Print the data that follows exactly.
━━━ DATASET SECTION ━━━
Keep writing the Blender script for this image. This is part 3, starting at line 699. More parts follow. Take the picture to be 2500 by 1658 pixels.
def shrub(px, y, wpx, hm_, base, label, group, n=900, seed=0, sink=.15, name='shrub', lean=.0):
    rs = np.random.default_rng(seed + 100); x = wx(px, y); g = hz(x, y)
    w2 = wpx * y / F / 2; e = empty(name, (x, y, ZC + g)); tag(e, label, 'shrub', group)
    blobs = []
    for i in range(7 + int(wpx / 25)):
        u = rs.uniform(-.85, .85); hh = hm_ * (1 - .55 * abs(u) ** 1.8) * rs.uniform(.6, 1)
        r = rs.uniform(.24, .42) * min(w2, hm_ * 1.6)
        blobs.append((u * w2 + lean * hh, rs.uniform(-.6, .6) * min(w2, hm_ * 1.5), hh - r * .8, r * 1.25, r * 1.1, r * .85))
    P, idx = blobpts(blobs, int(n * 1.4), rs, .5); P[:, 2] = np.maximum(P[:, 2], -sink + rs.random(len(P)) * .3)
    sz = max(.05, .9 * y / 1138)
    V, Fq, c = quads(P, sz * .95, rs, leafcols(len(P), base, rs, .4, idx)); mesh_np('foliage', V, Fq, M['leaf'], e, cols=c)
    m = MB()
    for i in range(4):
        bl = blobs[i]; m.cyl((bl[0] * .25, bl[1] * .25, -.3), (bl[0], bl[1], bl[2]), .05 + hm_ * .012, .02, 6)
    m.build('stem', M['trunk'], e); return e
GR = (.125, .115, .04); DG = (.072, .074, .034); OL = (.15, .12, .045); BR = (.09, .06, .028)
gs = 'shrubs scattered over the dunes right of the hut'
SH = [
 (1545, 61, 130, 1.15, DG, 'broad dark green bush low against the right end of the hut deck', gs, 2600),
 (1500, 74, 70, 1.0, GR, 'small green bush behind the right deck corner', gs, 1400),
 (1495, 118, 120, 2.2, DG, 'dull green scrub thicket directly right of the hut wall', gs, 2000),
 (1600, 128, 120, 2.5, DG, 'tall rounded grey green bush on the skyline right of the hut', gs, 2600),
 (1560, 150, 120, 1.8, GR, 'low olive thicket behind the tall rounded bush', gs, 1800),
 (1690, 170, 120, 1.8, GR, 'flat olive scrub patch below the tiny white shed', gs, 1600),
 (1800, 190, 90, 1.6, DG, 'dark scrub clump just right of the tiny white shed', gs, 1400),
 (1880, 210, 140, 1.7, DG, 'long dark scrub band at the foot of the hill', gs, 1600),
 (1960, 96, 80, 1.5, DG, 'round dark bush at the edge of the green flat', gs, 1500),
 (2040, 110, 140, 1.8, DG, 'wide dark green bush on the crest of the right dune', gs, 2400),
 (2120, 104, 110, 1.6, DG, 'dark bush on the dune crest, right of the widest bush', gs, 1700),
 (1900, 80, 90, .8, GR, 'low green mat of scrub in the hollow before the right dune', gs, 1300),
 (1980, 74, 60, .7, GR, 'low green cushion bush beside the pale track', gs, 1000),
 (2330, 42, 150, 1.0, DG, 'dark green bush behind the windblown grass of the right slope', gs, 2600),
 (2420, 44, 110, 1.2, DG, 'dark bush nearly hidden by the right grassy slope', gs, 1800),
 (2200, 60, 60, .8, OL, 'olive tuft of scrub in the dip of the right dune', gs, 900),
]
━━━
SOLUTION TO THE EXERCISE:
Keep writing the Blender script for this image. This is part 3, starting at line 699. More parts follow. Take the picture to be 2500 by 1658 pixels.
def shrub(px, y, wpx, hm_, base, label, group, n=900, seed=0, sink=.15, name='shrub', lean=.0):
    rs = np.random.default_rng(seed + 100); x = wx(px, y); g = hz(x, y)
    w2 = wpx * y / F / 2; e = empty(name, (x, y, ZC + g)); tag(e, label, 'shrub', group)
    blobs = []
    for i in range(7 + int(wpx / 25)):
        u = rs.uniform(-.85, .85); hh = hm_ * (1 - .55 * abs(u) ** 1.8) * rs.uniform(.6, 1)
        r = rs.uniform(.24, .42) * min(w2, hm_ * 1.6)
        blobs.append((u * w2 + lean * hh, rs.uniform(-.6, .6) * min(w2, hm_ * 1.5), hh - r * .8, r * 1.25, r * 1.1, r * .85))
    P, idx = blobpts(blobs, int(n * 1.4), rs, .5); P[:, 2] = np.maximum(P[:, 2], -sink + rs.random(len(P)) * .3)
    sz = max(.05, .9 * y / 1138)
    V, Fq, c = quads(P, sz * .95, rs, leafcols(len(P), base, rs, .4, idx)); mesh_np('foliage', V, Fq, M['leaf'], e, cols=c)
    m = MB()
    for i in range(4):
        bl = blobs[i]; m.cyl((bl[0] * .25, bl[1] * .25, -.3), (bl[0], bl[1], bl[2]), .05 + hm_ * .012, .02, 6)
    m.build('stem', M['trunk'], e); return e
GR = (.125, .115, .04); DG = (.072, .074, .034); OL = (.15, .12, .045); BR = (.09, .06, .028)
gs = 'shrubs scattered over the dunes right of the hut'
SH = [
 (1545, 61, 130, 1.15, DG, 'broad dark green bush low against the right end of the hut deck', gs, 2600),
 (1500, 74, 70, 1.0, GR, 'small green bush behind the right deck corner', gs, 1400),
 (1495, 118, 120, 2.2, DG, 'dull green scrub thicket directly right of the hut wall', gs, 2000),
 (1600, 128, 120, 2.5, DG, 'tall rounded grey green bush on the skyline right of the hut', gs, 2600),
 (1560, 150, 120, 1.8, GR, 'low olive thicket behind the tall rounded bush', gs, 1800),
 (1690, 170, 120, 1.8, GR, 'flat olive scrub patch below the tiny white shed', gs, 1600),
 (1800, 190, 90, 1.6, DG, 'dark scrub clump just right of the tiny white shed', gs, 1400),
 (1880, 210, 140, 1.7, DG, 'long dark scrub band at the foot of the hill', gs, 1600),
 (1960, 96, 80, 1.5, DG, 'round dark bush at the edge of the green flat', gs, 1500),
 (2040, 110, 140, 1.8, DG, 'wide dark green bush on the crest of the right dune', gs, 2400),
 (2120, 104, 110, 1.6, DG, 'dark bush on the dune crest, right of the widest bush', gs, 1700),
 (1900, 80, 90, .8, GR, 'low green mat of scrub in the hollow before the right dune', gs, 1300),
 (1980, 74, 60, .7, GR, 'low green cushion bush beside the pale track', gs, 1000),
 (2330, 42, 150, 1.0, DG, 'dark green bush behind the windblown grass of the right slope', gs, 2600),
 (2420, 44, 110, 1.2, DG, 'dark bush nearly hidden by the right grassy slope', gs, 1800),
 (2200, 60, 60, .8, OL, 'olive tuft of scrub in the dip of the right dune', gs, 900),
]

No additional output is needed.